Asked by Hakizimana

To solve the differential equation \( f'(x) - f(x) = e^{-x} \) using the Laplace transform, we'll follow these steps:

1. **Take the Laplace Transform of both sides of the equation.**

Let \( F(s) \) be the Laplace transform of \( f(x) \), i.e., \( F(s) = \mathcal{L}\{f(x)\} \).

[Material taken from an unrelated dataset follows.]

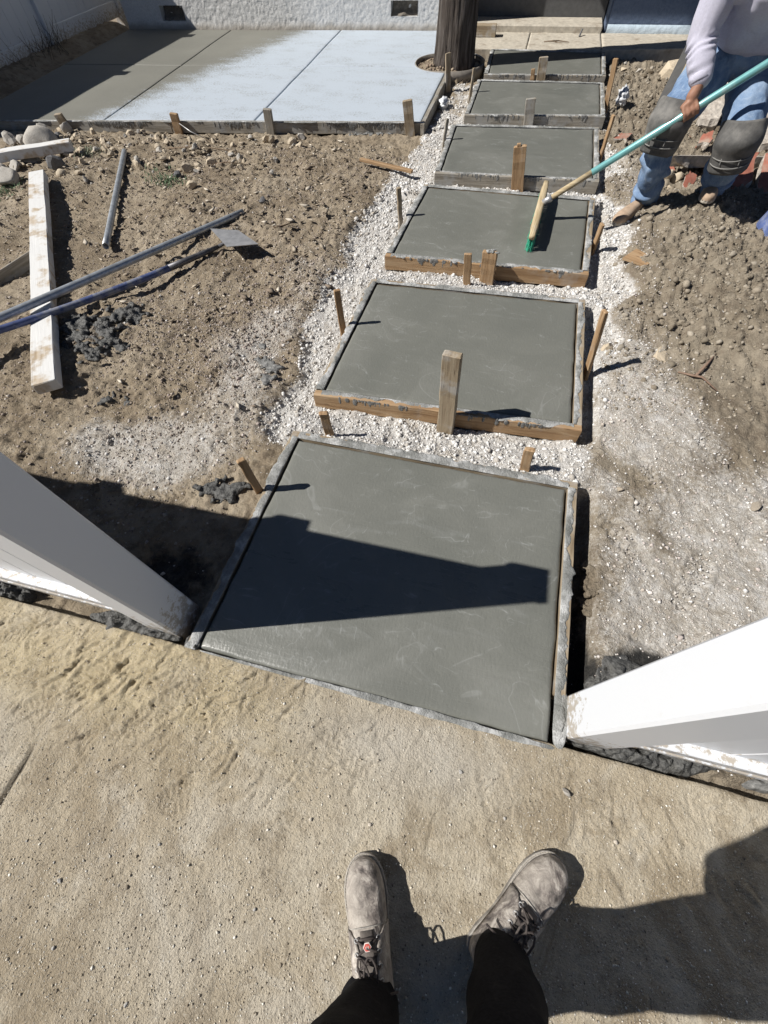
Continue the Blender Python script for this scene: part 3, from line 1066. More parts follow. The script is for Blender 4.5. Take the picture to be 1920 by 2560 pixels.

Using the properties of the Laplace transform, we know:

\[
\mathcal{L}\{f'(x)\} = sF(s) - f(0)
\]

So, taking the Laplace transform of both sides of the equation gives us:

\[
sF(s) - f(0) - F(s) = \mathcal{L}\{e^{-x}\}
\]

The Laplace transform of \( e^{-x} \) is:

\[
\mathcal{L}\{e^{-x}\} = \frac{1}{s + 1}
\]

Therefore, the equation becomes:

\[
sF(s) - f(0) - F(s) = \frac{1}{s + 1}
\]

2. **Rearranging the equation.**

We can have:

\[
(s - 1)F(s) - f(0) = \frac{1}{s + 1}
\]

Solving for \( F(s) \):

\[
(s - 1)F(s) = \frac{1}{s + 1} + f(0)
\]

Thus,

\[
F(s) = \frac{1}{s + 1} \cdot \frac{1}{s - 1} + \frac{f(0)}{s - 1}
\]

3. **Finding the inverse Laplace transform.**

We will separate the terms of \( F(s) \):

\[
F(s) = \frac{1}{(s + 1)(s - 1)} + \frac{f(0)}{s - 1}
\]

To find the inverse Laplace transform, we can use partial fraction decomposition on the first term:

\[
\frac{1}{(s + 1)(s - 1)} = \frac{A}{s - 1} + \frac{B}{s + 1}
\]

Multiplying through by \((s + 1)(s - 1)\) gives:

\[
1 = A(s + 1) + B(s - 1)
\]

Expanding and equating coefficients:

\[
1 = (A + B)s + (A - B)
\]

This gives two equations:

\[
A + B = 0
\]
\[
A - B = 1
\]

Solving these, we get \( A = \frac{1}{2} \) and \( B = -\frac{1}{2} \). Thus:

\[
\frac{1}{(s + 1)(s - 1)} = \frac{1/2}{s - 1} - \frac{1/2}{s + 1}
\]

Now substituting back into \( F(s) \):

\[
F(s) = \frac{1/2}{s - 1} - \frac{1/2}{s + 1} + \frac{f(0)}{s - 1}
\]

Combine the terms:

\[
F(s) = \left( \frac{1/2 + f(0)}{s - 1} - \frac{1/2}{s + 1} \right)
\]

4. **Taking the inverse Laplace transform.**

The inverse Laplace transform will give us:

\[
f(x) = \left( \frac{1}{2} + f(0) \right)e^x - \frac{1}{2} e^{-x}
\]

5. **Final Result.**

Thus, the solution to the differential equation depends on the initial condition \( f(0) \):

\[
f(x) = \left( \frac{1}{2} + f(0) \right)e^x - \frac{1}{2} e^{-x}
\]

This gives the general solution for the differential equation \( f'(x) - f(x) = e^{-x} \) in terms of the initial condition \( f(0) \).